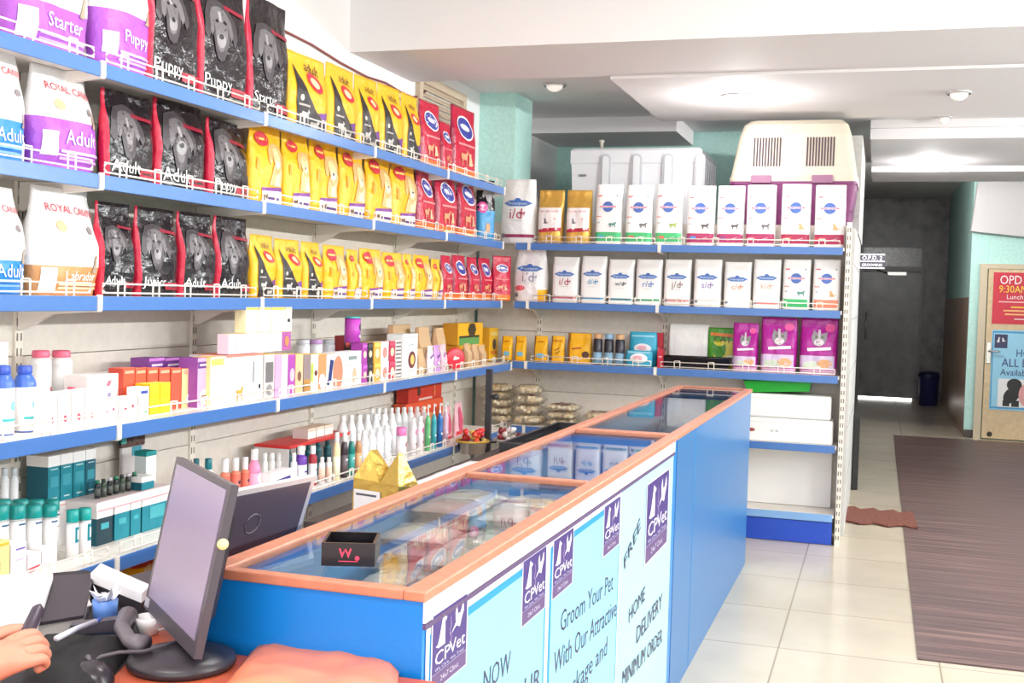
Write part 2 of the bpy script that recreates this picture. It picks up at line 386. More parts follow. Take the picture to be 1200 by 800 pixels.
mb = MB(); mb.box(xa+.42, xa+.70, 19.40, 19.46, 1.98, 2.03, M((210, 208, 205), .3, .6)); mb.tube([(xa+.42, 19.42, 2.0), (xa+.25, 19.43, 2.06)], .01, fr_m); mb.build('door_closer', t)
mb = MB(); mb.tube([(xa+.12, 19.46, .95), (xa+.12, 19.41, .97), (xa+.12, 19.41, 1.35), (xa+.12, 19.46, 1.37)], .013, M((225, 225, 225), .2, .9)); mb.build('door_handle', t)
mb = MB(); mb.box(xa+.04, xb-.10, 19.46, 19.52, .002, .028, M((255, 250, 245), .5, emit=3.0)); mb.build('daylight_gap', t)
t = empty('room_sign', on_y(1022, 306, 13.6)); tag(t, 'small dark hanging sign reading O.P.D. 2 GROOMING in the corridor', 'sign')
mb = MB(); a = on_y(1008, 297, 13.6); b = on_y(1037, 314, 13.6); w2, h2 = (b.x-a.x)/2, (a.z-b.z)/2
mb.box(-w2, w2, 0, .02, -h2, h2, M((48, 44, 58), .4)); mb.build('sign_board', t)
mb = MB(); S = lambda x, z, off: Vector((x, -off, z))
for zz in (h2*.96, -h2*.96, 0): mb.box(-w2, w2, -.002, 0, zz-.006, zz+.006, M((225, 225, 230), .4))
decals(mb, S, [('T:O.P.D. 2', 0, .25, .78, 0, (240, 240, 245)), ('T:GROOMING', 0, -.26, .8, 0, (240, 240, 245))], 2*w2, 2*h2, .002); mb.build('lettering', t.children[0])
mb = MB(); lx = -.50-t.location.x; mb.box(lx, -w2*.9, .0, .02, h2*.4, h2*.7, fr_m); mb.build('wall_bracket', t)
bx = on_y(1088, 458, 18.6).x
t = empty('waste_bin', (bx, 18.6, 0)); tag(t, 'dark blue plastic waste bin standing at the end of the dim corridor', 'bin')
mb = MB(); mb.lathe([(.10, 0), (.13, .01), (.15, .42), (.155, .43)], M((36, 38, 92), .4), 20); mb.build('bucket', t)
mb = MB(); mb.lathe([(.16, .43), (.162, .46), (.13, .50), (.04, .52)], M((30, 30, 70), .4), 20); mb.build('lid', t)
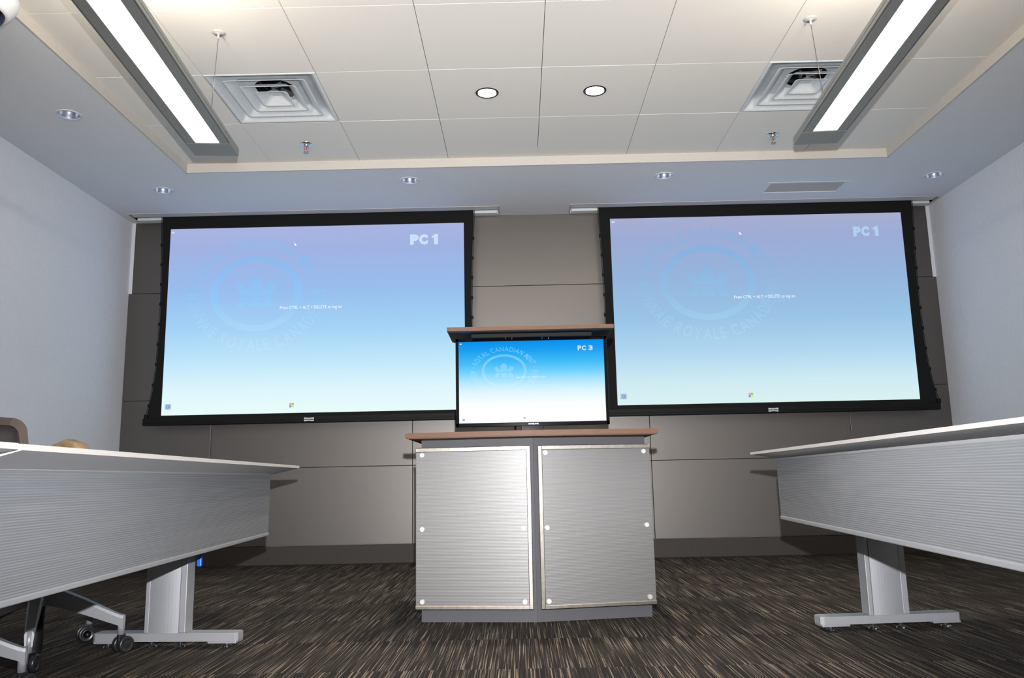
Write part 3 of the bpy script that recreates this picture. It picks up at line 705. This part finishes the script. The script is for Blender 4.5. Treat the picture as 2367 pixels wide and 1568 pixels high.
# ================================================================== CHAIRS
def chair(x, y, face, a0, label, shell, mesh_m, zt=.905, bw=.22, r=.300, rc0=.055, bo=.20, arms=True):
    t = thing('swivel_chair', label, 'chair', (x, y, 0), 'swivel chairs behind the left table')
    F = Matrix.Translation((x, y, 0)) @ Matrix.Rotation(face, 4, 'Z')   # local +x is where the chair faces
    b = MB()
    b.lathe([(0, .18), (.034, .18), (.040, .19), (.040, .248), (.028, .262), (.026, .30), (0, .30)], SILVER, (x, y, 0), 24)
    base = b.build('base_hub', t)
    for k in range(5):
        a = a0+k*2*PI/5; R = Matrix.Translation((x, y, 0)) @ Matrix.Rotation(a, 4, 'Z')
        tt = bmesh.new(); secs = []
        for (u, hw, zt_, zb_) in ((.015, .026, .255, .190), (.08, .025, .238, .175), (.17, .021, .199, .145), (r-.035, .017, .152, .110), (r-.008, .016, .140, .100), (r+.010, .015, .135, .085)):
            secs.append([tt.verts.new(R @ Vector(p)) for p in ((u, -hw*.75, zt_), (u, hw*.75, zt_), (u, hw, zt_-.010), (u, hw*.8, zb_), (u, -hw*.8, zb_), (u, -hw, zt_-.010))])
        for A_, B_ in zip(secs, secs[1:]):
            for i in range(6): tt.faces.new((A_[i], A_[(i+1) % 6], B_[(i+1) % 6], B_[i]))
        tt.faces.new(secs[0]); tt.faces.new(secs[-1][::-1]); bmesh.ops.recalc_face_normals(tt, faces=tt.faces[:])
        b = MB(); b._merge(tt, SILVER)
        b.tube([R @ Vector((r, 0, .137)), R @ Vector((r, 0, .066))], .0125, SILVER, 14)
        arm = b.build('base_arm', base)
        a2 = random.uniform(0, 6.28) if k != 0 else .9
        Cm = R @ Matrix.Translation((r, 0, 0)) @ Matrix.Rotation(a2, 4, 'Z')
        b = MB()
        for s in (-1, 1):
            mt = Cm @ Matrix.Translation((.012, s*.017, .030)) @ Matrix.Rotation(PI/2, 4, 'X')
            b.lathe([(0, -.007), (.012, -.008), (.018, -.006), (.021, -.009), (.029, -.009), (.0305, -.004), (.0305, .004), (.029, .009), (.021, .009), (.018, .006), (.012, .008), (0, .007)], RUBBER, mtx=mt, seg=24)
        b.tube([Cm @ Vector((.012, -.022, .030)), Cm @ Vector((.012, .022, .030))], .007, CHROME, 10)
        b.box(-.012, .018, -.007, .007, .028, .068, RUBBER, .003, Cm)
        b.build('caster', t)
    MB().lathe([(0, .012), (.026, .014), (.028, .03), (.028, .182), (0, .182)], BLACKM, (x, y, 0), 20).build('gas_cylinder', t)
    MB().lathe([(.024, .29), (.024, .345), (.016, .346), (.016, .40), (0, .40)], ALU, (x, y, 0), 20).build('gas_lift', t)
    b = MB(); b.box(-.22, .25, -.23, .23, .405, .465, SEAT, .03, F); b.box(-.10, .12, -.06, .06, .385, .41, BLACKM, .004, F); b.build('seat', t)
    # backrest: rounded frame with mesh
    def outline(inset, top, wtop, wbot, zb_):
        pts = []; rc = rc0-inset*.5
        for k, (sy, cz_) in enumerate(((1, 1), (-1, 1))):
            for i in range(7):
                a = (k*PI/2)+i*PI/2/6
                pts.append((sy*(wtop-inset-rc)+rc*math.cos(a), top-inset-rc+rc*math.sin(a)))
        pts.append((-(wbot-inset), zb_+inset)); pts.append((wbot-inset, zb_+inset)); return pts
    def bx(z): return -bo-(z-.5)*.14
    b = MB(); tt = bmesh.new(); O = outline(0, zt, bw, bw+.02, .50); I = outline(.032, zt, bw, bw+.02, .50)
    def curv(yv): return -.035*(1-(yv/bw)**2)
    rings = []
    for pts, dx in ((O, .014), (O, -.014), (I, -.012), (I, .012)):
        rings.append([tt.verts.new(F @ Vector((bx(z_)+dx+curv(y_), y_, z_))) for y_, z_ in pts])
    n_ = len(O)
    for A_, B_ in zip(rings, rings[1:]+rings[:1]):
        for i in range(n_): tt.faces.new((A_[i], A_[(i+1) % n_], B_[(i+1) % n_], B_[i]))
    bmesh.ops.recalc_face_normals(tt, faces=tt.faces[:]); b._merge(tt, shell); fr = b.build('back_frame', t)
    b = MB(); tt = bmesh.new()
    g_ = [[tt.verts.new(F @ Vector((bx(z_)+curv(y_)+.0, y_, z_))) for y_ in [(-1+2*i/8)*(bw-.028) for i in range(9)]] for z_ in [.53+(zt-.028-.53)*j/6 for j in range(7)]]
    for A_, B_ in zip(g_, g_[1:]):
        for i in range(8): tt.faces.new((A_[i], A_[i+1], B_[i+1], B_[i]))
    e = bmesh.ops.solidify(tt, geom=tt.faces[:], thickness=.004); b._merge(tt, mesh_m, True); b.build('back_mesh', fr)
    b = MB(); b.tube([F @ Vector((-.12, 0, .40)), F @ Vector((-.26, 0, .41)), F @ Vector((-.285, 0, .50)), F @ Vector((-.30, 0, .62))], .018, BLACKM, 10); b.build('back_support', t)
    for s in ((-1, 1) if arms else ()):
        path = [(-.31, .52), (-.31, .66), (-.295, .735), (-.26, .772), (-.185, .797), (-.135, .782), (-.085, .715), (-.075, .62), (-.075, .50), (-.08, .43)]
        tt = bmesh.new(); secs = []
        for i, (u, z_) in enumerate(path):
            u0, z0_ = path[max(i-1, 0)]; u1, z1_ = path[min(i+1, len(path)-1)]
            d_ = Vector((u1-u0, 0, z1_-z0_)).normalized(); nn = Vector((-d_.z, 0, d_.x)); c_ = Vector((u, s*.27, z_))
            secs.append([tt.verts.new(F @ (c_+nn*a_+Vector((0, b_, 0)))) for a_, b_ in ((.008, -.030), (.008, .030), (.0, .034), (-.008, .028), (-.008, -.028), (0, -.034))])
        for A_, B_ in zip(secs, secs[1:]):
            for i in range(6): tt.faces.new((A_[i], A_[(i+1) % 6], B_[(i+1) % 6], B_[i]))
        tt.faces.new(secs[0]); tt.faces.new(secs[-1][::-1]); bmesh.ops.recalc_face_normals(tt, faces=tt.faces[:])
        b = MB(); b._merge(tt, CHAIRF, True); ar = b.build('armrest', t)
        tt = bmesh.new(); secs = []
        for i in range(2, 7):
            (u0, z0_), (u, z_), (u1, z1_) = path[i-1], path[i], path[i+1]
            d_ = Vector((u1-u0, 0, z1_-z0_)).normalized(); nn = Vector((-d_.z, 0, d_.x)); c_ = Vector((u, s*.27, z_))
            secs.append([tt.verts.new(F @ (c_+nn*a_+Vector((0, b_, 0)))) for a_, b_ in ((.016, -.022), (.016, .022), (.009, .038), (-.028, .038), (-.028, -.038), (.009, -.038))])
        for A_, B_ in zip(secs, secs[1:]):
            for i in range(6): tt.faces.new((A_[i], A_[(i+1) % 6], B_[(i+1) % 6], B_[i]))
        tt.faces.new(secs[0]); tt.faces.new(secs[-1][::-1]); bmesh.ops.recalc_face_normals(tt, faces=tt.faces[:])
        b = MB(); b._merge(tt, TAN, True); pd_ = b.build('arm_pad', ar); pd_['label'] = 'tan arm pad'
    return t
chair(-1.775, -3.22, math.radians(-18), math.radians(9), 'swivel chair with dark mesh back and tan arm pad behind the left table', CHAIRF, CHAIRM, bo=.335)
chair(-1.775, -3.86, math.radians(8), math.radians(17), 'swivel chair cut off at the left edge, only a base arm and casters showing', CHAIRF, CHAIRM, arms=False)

• What to do: Look through the entries above for the word "recreates". Copy every line where it shows up.

• Exercise output:
Write part 2 of the bpy script that recreates this picture. It picks up at line 386. More parts follow. Take the picture to be 1200 by 800 pixels.
Write part 3 of the bpy script that recreates this picture. It picks up at line 705. This part finishes the script. The script is for Blender 4.5. Treat the picture as 2367 pixels wide and 1568 pixels high.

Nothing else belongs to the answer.